Mr.Samsa,
Let me reiterate the sentiment that has already been expressed, that you do a very good job of explaining some of the reasoning behind A+.
This does not of course, imply that I agree with any of it. I'd like to ask a few more questions.
An opinion on a social issue is "valuated" only in the sense that people who try to direct or inform experiences which they have not had are presenting a problematic perspective. If the topic is affirmative action, for example, and you say that you don't personally know what it's like to be black and trying to find a job but you have dealt with understanding discrimination as a child, then your opinion on how blacks should handle or feel about the affirmative action situation will be quickly, and correctly, dismissed. .
Whenever someone has an opinion on how someone else should feel, that should of course be dismissed. I have the impression it's a strawman, as I rarely if ever witness people opining on how others should feel. Ethnicity, gender or other handicaps don't even enter into it.

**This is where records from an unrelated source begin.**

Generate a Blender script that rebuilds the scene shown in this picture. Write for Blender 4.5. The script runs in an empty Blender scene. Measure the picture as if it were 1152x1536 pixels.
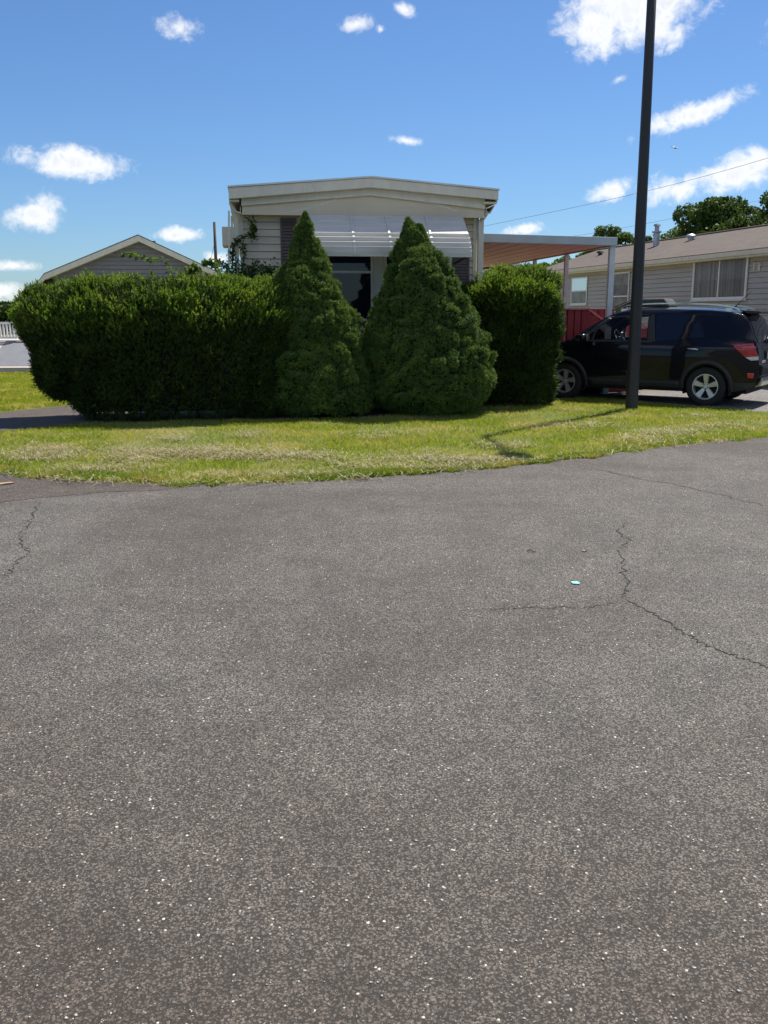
import bpy, bmesh, math, random
import numpy as np
from mathutils import Vector, Matrix
R = math.radians
random.seed(7); rng = np.random.default_rng(7)
SC = bpy.context.scene
COL = SC.collection

# ------------------------------------------------------------------ camera
EYE = 1.58; PITCH = R(12.095); F = 1400.0
cam_d = bpy.data.cameras.new('camera'); cam = bpy.data.objects.new('camera', cam_d); COL.objects.link(cam)
cam.location = (0, 0, EYE); cam.rotation_euler = (math.pi/2 - PITCH, 0, 0)
cam_d.sensor_fit = 'VERTICAL'; cam_d.sensor_height = 36.0; cam_d.lens = 36.0*F/1536.0
cam_d.clip_start = 0.05; cam_d.clip_end = 3000
SC.camera = cam

def ray(x, y):
    cx, cy = (x-576)/F, (768-y)/F
    return Vector((cx, math.cos(PITCH)+cy*math.sin(PITCH), -math.sin(PITCH)+cy*math.cos(PITCH)))
def ground(x, y, z=0.0):
    d = ray(x, y); t = (z-EYE)/d.z
    return Vector((d.x*t, d.y*t, z))
def at(x, y, Y):
    d = ray(x, y); t = Y/d.y
    return Vector((d.x*t, Y, EYE+d.z*t))

# ------------------------------------------------------------------ light
lamp_base = ground(947, 614); sh_tip = ground(731, 656)
sv = lamp_base - sh_tip                      # horizontal direction towards the sun
SUN_EL = R(60.0); LAMP_H = sv.length*math.tan(SUN_EL)
SUN_AZ = math.atan2(sv.x, sv.y)              # clockwise from +Y
to_sun = Vector((math.sin(SUN_AZ)*math.cos(SUN_EL), math.cos(SUN_AZ)*math.cos(SUN_EL), math.sin(SUN_EL)))
sd = bpy.data.lights.new('sun', 'SUN'); sd.energy = 4.8; sd.angle = R(0.53); sd.color = (1.0, 0.94, 0.84)
so = bpy.data.objects.new('sun', sd); COL.objects.link(so)
so.rotation_euler = to_sun.to_track_quat('Z', 'Y').to_euler()
SC.view_settings.view_transform = 'Standard'; SC.view_settings.look = 'None'
SC.view_settings.exposure = 0.6; SC.view_settings.gamma = 1.0

# ------------------------------------------------------------------ node helpers
class NT:
    def __init__(s, tree): s.t = tree; s.n = tree.nodes; s.l = tree.links
    def new(s, typ, **kw):
        n = s.n.new(typ)
        for k, v in kw.items(): setattr(n, k, v)
        return n
    def link(s, a, b): s.l.new(a, b)
    def put(s, sock, v):
        if v is None: return
        if hasattr(v, 'is_output') or isinstance(v, bpy.types.NodeSocket): s.l.new(v, sock)
        else: sock.default_value = v
    def math(s, op, a, b=None, c=None, clamp=False):
        n = s.new('ShaderNodeMath', operation=op, use_clamp=clamp)
        s.put(n.inputs[0], a); s.put(n.inputs[1], b)
        if c is not None: s.put(n.inputs[2], c)
        return n.outputs[0]
    def vmath(s, op, a, b=None):
        n = s.new('ShaderNodeVectorMath', operation=op)
        s.put(n.inputs[0], a); s.put(n.inputs[1], b)
        return n.outputs['Value'] if op in ('DOT_PRODUCT', 'LENGTH') else n.outputs[0]
    def mix(s, f, a, b, mode='MIX'):
        n = s.new('ShaderNodeMix', data_type='RGBA', blend_type=mode, clamp_factor=True)
        s.put(n.inputs[0], f)
        for i, v in ((6, a), (7, b)):
            if isinstance(v, tuple) and len(v) == 3: v = (*v, 1)
            s.put(n.inputs[i], v)
        return n.outputs[2]
    def ramp(s, f, lo, hi):
        n = s.new('ShaderNodeMapRange', interpolation_type='SMOOTHSTEP')
        s.put(n.inputs[0], f); n.inputs[1].default_value = lo; n.inputs[2].default_value = hi
        return n.outputs[0]
    def noise(s, vec, scale, detail=4, rough=0.55, dist=0.0):
        n = s.new('ShaderNodeTexNoise'); s.put(n.inputs['Vector'], vec)
        n.inputs['Scale'].default_value = scale; n.inputs['Detail'].default_value = detail
        n.inputs['Roughness'].default_value = rough; n.inputs['Distortion'].default_value = dist
        return n
    def voro(s, vec, scale, feature='F1'):
        n = s.new('ShaderNodeTexVoronoi', feature=feature); s.put(n.inputs['Vector'], vec)
        n.inputs['Scale'].default_value = scale
        return n

# ------------------------------------------------------------------ world: physical sky with fair weather clouds
W = bpy.data.worlds.new('World'); SC.world = W; W.use_nodes = True
w = NT(W.node_tree); w.n.clear()
sky = w.new('ShaderNodeTexSky', sky_type='NISHITA'); sky.sun_disc = False
sky.sun_elevation = SUN_EL; sky.sun_rotation = SUN_AZ
sky.air_density = 1.0; sky.dust_density = 0.25; sky.ozone_density = 2.2
geo = w.new('ShaderNodeTexCoord'); dirn = geo.outputs['Generated']
nz = w.noise(dirn, 26, 8, 0.62, 0.3); nz2 = w.noise(dirn, 70, 6, 0.6, 0.8)
nfine = w.math('ADD', w.math('MULTIPLY', w.math('SUBTRACT', nz.outputs[0], 0.5), 1.0),
               w.math('MULTIPLY', w.math('SUBTRACT', nz2.outputs[0], 0.5), 0.55))
# clouds: picture bearing of the centre, half width, half height, tilt (deg), solidity, wispiness
CL = [(118,243,80,21,3,1.05), (50,319,37,27,-8,1.0), (265,40,38,26,0,0.72), (535,36,32,16,-5,0.75),
      (607,14,30,15,10,0.6), (571,44,14,11,0,0.6), (958,-2,88,54,-6,1.1), (896,38,40,38,0,1.05),
      (1040,170,95,19,-16,0.85), (918,284,42,19,-18,0.8), (1015,284,52,26,0,0.95), (1112,258,85,26,-16,1.0),
      (786,344,34,12,-8,0.9), (610,211,32,10,8,0.66), (270,352,56,13,-3,0.85), (18,399,32,11,0,0.9),
      (5,437,42,20,0,0.9), (325,388,26,14,0,0.9), (1230,330,60,20,0,0.8), 
      (930,118,22,10,-25,0.55), (700,-190,160,60,5,1.0), (1420,60,150,70,0,1.0)]
CD = []
for (px, py, a, b, tilt, sol) in CL:
    k = F/ray(px, py).length; CD.append((ray(px, py).normalized(), a/k, b/k, tilt, sol))
# unseen clouds added behind and beside the camera for neutral fill: bearing, elevation, half sizes (radians)
for az, el, a, b, sol in ((178,32,.42,.20,1.1),(140,24,.34,.15,1.0),(222,22,.38,.16,1.05),(100,35,.30,.16,1.0),(262,38,.34,.18,1.0),(195,60,.40,.26,1.0),(120,58,.24,.16,.9)):
    CD.append((Vector((math.sin(R(az))*math.cos(R(el)), math.cos(R(az))*math.cos(R(el)), math.sin(R(el)))), a, b, 0, sol))
dens = None
for (c, a, b, tilt, sol) in CD:
    rx = c.cross(Vector((0,0,1))).normalized(); up = rx.cross(c)
    ct, st = math.cos(R(-tilt)), math.sin(R(-tilt))
    r2 = rx*ct+up*st; u2 = up*ct-rx*st
    dx = w.vmath('DOT_PRODUCT', dirn, tuple(r2/a))
    dy = w.vmath('DOT_PRODUCT', dirn, tuple(u2/b))
    rr = w.math('SQRT', w.math('ADD', w.math('MULTIPLY', dx, dx), w.math('MULTIPLY', dy, dy)))
    front = w.math('GREATER_THAN', w.vmath('DOT_PRODUCT', dirn, tuple(c)), 0.5)
    q = w.math('ADD', w.math('SUBTRACT', sol*0.8, w.math('MULTIPLY', rr, 0.8)), w.math('MULTIPLY', nfine, 1.35))
    q = w.math('SUBTRACT', q, w.math('MULTIPLY', w.math('MAXIMUM', w.math('SUBTRACT', rr, 1.15), 0.0), 3.0))
    q = w.math('MULTIPLY', q, front)
    dens = q if dens is None else w.math('MAXIMUM', dens, q)
m = w.ramp(dens, 0.02, 0.60)
thick = w.ramp(dens, 0.35, 1.05)
detail = w.ramp(nz2.outputs[0], 0.35, 0.65)
ccol = w.mix(w.math('MULTIPLY', thick, w.math('ADD', 0.25, w.math('MULTIPLY', detail, 0.5))), (10.4, 10.5, 10.7), (7.2, 7.6, 8.3))
skyc = w.mix(1.0, sky.outputs[0], (0.60, 0.83, 1.12), 'MULTIPLY')
out = w.mix(w.math('MULTIPLY', m, 0.95), skyc, ccol)
bg = w.new('ShaderNodeBackground'); bg.inputs[1].default_value = 0.068
w.link(out, bg.inputs[0]); wo = w.new('ShaderNodeOutputWorld'); w.link(bg.outputs[0], wo.inputs[0])

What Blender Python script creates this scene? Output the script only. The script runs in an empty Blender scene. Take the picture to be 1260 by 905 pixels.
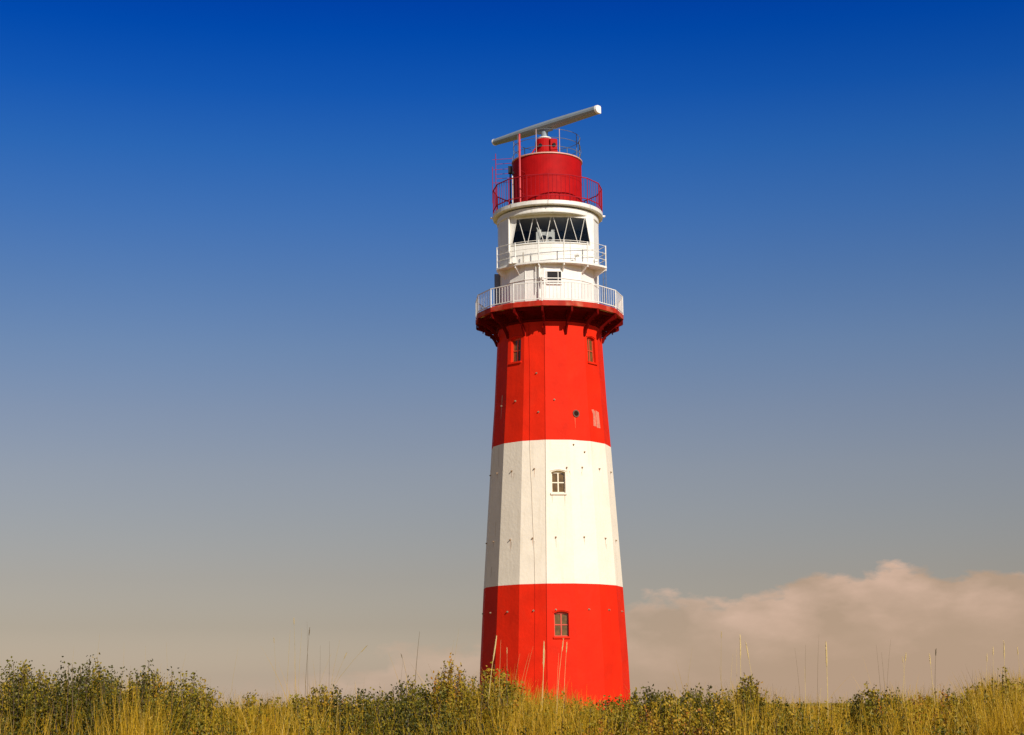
import bpy, bmesh, math, random
import numpy as np
from mathutils import Vector, Matrix
random.seed(7); rng = np.random.default_rng(11)
R_ = math.radians
S = bpy.context.scene
COL = S.collection

# ------------------------------------------------------------------ camera
PITCH, YAW, ROLL = R_(11.205), math.atan(47.5/2100), R_(-0.55)
fw = Vector((-math.sin(YAW)*math.cos(PITCH), math.cos(YAW)*math.cos(PITCH), math.sin(PITCH)))
rt = Vector((math.cos(YAW), math.sin(YAW), 0)); up = rt.cross(fw)
c_, s_ = math.cos(ROLL), math.sin(ROLL)
rt2 = rt*c_+up*s_; up2 = up*c_-rt*s_
cd = bpy.data.cameras.new('camera'); cam = bpy.data.objects.new('camera', cd); COL.objects.link(cam)
M = Matrix((rt2, up2, -fw)).transposed().to_4x4(); M.translation = Vector((0, -78, 1.5)); cam.matrix_world = M
cd.lens = 60; cd.sensor_width = 36; cd.clip_end = 9000; cd.clip_start = .05
S.camera = cam
S.view_settings.view_transform = 'Standard'; S.view_settings.look = 'None'
S.view_settings.exposure = 0; S.view_settings.gamma = 1; S.view_settings.use_curve_mapping = False

# ------------------------------------------------------------------ sun and sky
SUN_AZ, SUN_EL = 30.5, 33       # degrees to the right of the tower-camera line, height
sd = Vector((math.sin(R_(SUN_AZ))*math.cos(R_(SUN_EL)), -math.cos(R_(SUN_AZ))*math.cos(R_(SUN_EL)), math.sin(R_(SUN_EL))))
sl = bpy.data.lights.new('sun', 'SUN'); sl.energy = 5.0; sl.angle = R_(.5); sl.color = (1, .925, .82)
so = bpy.data.objects.new('sun', sl); COL.objects.link(so); so.rotation_euler = sd.to_track_quat('Z', 'Y').to_euler(); so.location = (20, -30, 60)

def lin(c):
    return tuple(((v/255)/12.92 if v/255 <= .04045 else ((v/255+.055)/1.055)**2.4) for v in c)

W = bpy.data.worlds.new('World'); S.world = W; W.use_nodes = True
n = W.node_tree; n.nodes.clear(); L = n.links
def N(t, **k):
    x = n.nodes.new(t)
    for a, b in k.items(): setattr(x, a, b)
    return x
def math_(op, a, b=None, c=None, clamp=False):
    x = N('ShaderNodeMath', operation=op, use_clamp=clamp)
    for i, v in enumerate((a, b, c)):
        if v is None: continue
        if isinstance(v, (int, float)): x.inputs[i].default_value = v
        else: L.new(v, x.inputs[i])
    return x.outputs[0]
out = N('ShaderNodeOutputWorld'); bg = N('ShaderNodeBackground'); L.new(bg.outputs[0], out.inputs[0])
SKY_STRENGTH = 0.1
bg.inputs[1].default_value = SKY_STRENGTH
sky = N('ShaderNodeTexSky', sky_type='NISHITA'); sky.sun_disc = False
sky.sun_elevation = R_(SUN_EL); sky.sun_rotation = math.atan2(sd.x, sd.y)
sky.air_density = 1.0; sky.dust_density = 1.2; sky.ozone_density = 1.5
tc = N('ShaderNodeTexCoord'); sep = N('ShaderNodeSeparateXYZ'); L.new(tc.outputs['Generated'], sep.inputs[0])
elev = math_('ARCSINE', sep.outputs[2])                 # radians above the horizon
azim = math_('ARCTAN2', sep.outputs[0], sep.outputs[1])
# the evening air: how much of each colour of the clear sky reaches us at each height
ramp = N('ShaderNodeValToRGB'); ramp.color_ramp.interpolation = 'LINEAR'
L.new(math_('MULTIPLY', elev, 1/0.6), ramp.inputs[0])
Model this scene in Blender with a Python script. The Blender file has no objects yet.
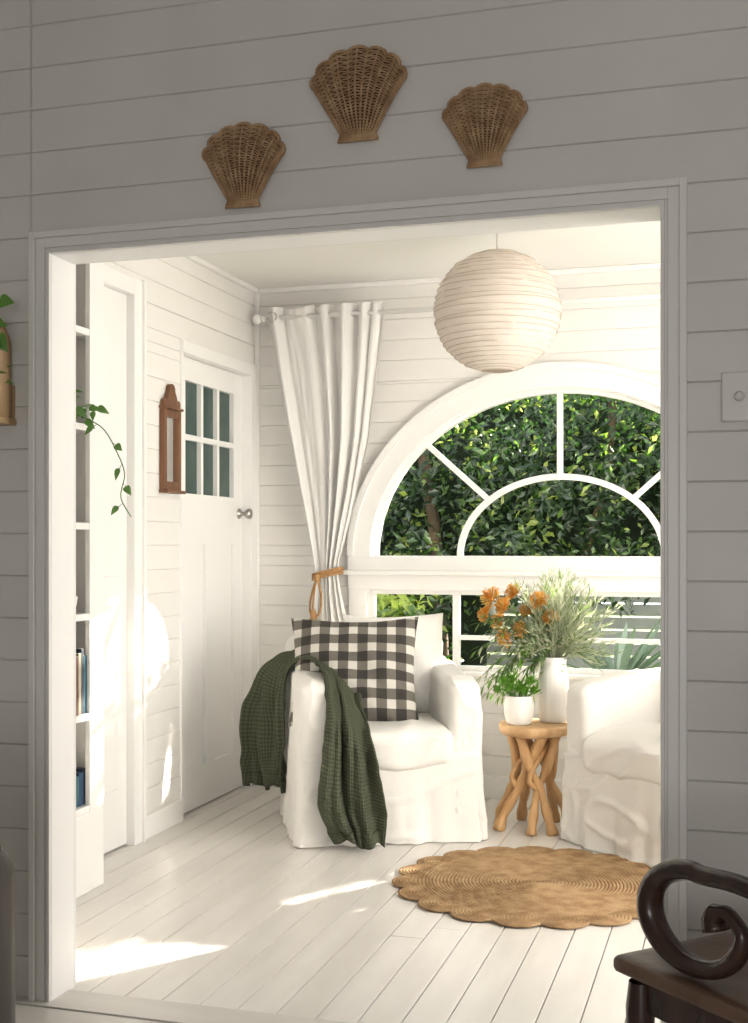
import bpy, bmesh, math, random
from mathutils import Vector, Matrix, noise
random.seed(7)
R=random.random
def U(a,b): return a+(b-a)*random.random()
PI=math.pi
scn=bpy.context.scene

# ------------------------------------------------------------------ materials
def newmat(name):
    m=bpy.data.materials.new(name); m.use_nodes=True
    nt=m.node_tree; b=nt.nodes['Principled BSDF']
    return m,nt,b
def simple(name,col,rough=.5,col2=None,nscale=6.,bump=0.,bscale=40.,metal=0.,spec=.5,stretch=(1,1,1),bdist=.01,coord='Object',dist=0.):
    m,nt,b=newmat(name)
    N=nt.nodes; L=nt.links
    b.inputs['Roughness'].default_value=rough
    b.inputs['Metallic'].default_value=metal
    b.inputs['Specular IOR Level'].default_value=spec
    b.inputs['Base Color'].default_value=(*col,1)
    tc=N.new('ShaderNodeTexCoord'); mp=N.new('ShaderNodeMapping'); mp.inputs['Scale'].default_value=stretch
    L.new(tc.outputs[coord],mp.inputs['Vector'])
    if col2:
        n=N.new('ShaderNodeTexNoise'); n.inputs['Scale'].default_value=nscale; n.inputs['Detail'].default_value=5
        L.new(mp.outputs[0],n.inputs['Vector'])
        r=N.new('ShaderNodeValToRGB'); r.color_ramp.elements[0].color=(*col,1); r.color_ramp.elements[1].color=(*col2,1)
        r.color_ramp.elements[0].position=.35; r.color_ramp.elements[1].position=.65
        L.new(n.outputs['Fac'],r.inputs['Fac']); L.new(r.outputs['Color'],b.inputs['Base Color'])
    if bump>0:
        n2=N.new('ShaderNodeTexNoise'); n2.inputs['Scale'].default_value=bscale; n2.inputs['Detail'].default_value=4; n2.inputs['Distortion'].default_value=dist
        L.new(mp.outputs[0],n2.inputs['Vector'])
        bp=N.new('ShaderNodeBump'); bp.inputs['Strength'].default_value=bump; bp.inputs['Distance'].default_value=bdist
        L.new(n2.outputs['Fac'],bp.inputs['Height']); L.new(bp.outputs[0],b.inputs['Normal'])
    return m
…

The other aspect you mention in the example, is how they "should handle it". Here I disagree entirely, assuming that the purpose of the "handling" is to achieve a desired outcome. If the handling includes shouting. sulking, or throwing household items, then for me that comes under the heading of how they should "feel" (unless the thrown items injure someone). Personal experience can't IMO trump rational analysis there, so ones membership of whichever group shouldn't be a factor.
The point is that the viewpoints are evaluated on their own merits. They aren't rejected because you're white (or whatever, depending on the situation). Rather it's because you're white (or whatever, again) that your experiences lead you to a viewpoint that lacks merit.
This is a novel concept for me. A viewpoint is not objectively correct or incorrect, applicable or inapplicable, but it lacks "merit"? How do I get myself some of this merit so I can win discussions on Internet forums?
On a more serious note, what DO you mean by "merit" here? Can you give an example?
But often they won't because privilege blindness makes it difficult/impossible to see how much of the picture you're actually missing.
Everyone has privilege with regards to everyone else (admittedly, Bill Gates' lack of privilege may be a bit limited). Everyone has unique experiences that nobody else has had. To enable communication in spite of this enormous hurdle, people talk about their experiences. Some have even written books about them, so I can have some sense of what if was like to be in the Belgian trenches of WW1. In the case of being black/female/transgendered/paranoid/depressed and the like, there are whole bookcases out there to read. Beyond that, we are social creatures, we are conditioned to empathise, to have a sense for what others are feeling. There are some who lack this ability, or refuse to use it, but most people actually listen to others and mentally put themselves in their shoes if you give them a chance. On A+, this chance is not given to anyone, regardless of which groups they belong to.
To paraphrase: experience is not magic!
It is not a minor thing when we consider the context: a safe space where minorities have gathered to avoid facing the discrimination they have to deal with in their daily lives.
Wait a moment please. We are communicating on the Internet, where I can be black, white, Inuit, a 13 year-old hermaphrodite in a wheelchair, or a hyperintelligent shade of the colour blue, for all anyone knows. Various minorities often experience some discrimination in their lives, yes. But on the Internet? If you don't want to be discriminated against for being blue, be pink. It's easy to not be discriminated against here and you don't need a special forum for it.
Of course if you want to share yourself, your personal problems, beliefs and frustrations, then that does rather take away from your anonymity. So if you were to claim "to share their identity and their feelings without being discriminated against", that would make more sense to me. Is that though, what you meant? And is that a need they have that goes beyond sharing with their Facebook friends?
To ruin someone's safe space by just having to make a stupid joke is pretty serious.
To verbally abuse people as is routine on A+ is pretty serious. It is to me, at least. It's the Pharyngula comments section squared; one of the most unsafe spaces I could find myself in online. YMMV.
Thanks in advance if you choose to respond.